January 19, 2020

Stocks Slip Lower, Continuing a Trend

Stocks slipped lower on Friday, a day after the largest drop on Wall Street in nearly two months set major indexes on course for their second consecutive weekly decline.

In early trading the Standard Poor’s 500-share index was down 0.2 percent, the Dow Jones industrial average fell 0.1 percent and the Nasdaq composite was unchanged.

Investors are concerned the economic recovery is slower than they had hoped as corporate revenue growth has disappointed even as companies’ bottom-lines have hit the mark.

“We haven’t seen the revenue growth the market was anticipating,” said Rick Meckler, president of investment firm LibertyView Capital Management in Jersey City.

“We are unlikely to see a large-scale correction in the market right now, but it certainly is losing the momentum that took it to strong highs earlier this year,” he said.

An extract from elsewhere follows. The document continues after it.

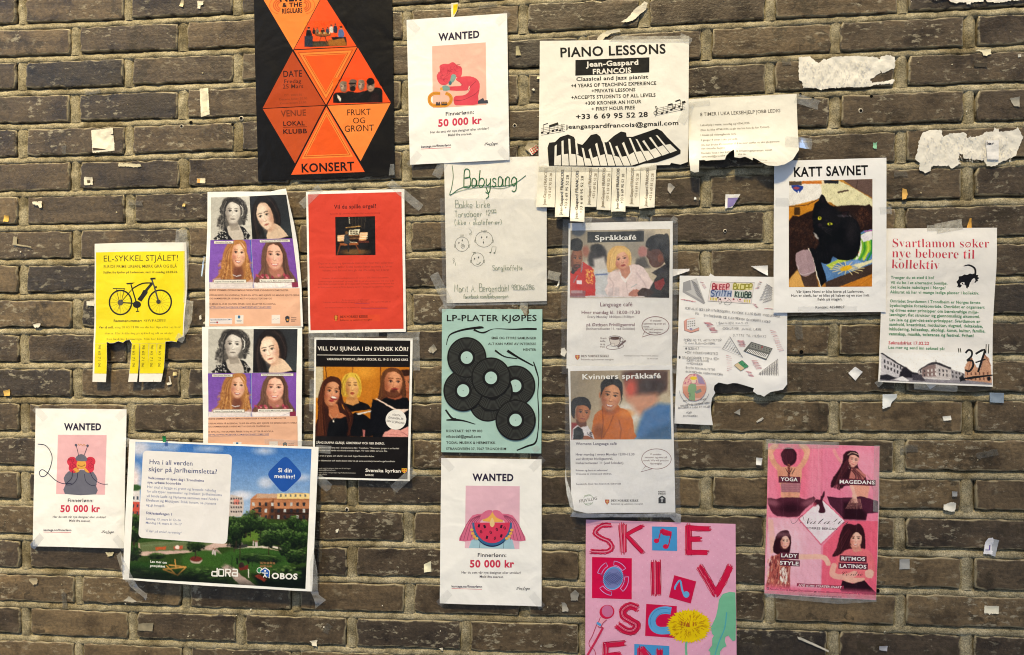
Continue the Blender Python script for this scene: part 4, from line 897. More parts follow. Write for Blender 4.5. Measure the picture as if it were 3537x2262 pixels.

From Wal-Mart and Gap to Macy’s and McDonald’s, chains that cater to middle- and lower-income Americans are feeling the pinch of an uneven economic recovery.

Nordstrom, the luxury department store chain, reported lower-than-expected revenue in its second quarter Thursday, prompting the company to trim its full-year sales and profit forecasts. Its shares fell 2.9 percent.

Across the Atlantic, surprisingly strong growth in France and Germany dragged the euro zone out of an 18-month recession and data showed Britain’s recovery gathering momentum.

Growth in China’s giant economy also appears to be stabilizing, and Japanese exports for July due on Monday are forecast to show the fastest growth in over three years.

“The global economy is improving and even if the Fed does taper in September they are unlikely to move in a significant fashion, so the caution is perhaps overdone,” said Chris Beauchamp, market analyst at IG.

In Europe, stock markets were generally lower, with the FTSEurofirst 300 index of blue chips 0.2 percent lower. Asian markets ended the session down, with Japan’s Nikkei off 0.8 percent, and China’s Shanghai composite 0.6 percent lower.

Expectations that the Federal Reserve would scale back its bond buying next month drove the yield on the benchmark 10-year Treasury note up to 2.78 percent in Europe, sent the dollar down 0.1 percent against a basket of currencies and the euro up to $1.3372.

“Given that the 10-year U.S. yields are headed towards 3 percent, we think the general direction is for a stronger dollar,” said Tom Levinson, FX strategist at ING.

Data on Friday showed housing starts and permits for future home construction in the United States rose less than expected in July, suggesting that higher mortgage rates could be slowing the housing market’s momentum.

United States nonfarm productivity rose in the second quarter after a surprise decline in the first one, separate data showed.

Pandora Media shares jumped 6.7 percent following a bullish call on the stock from Goldman Sachs.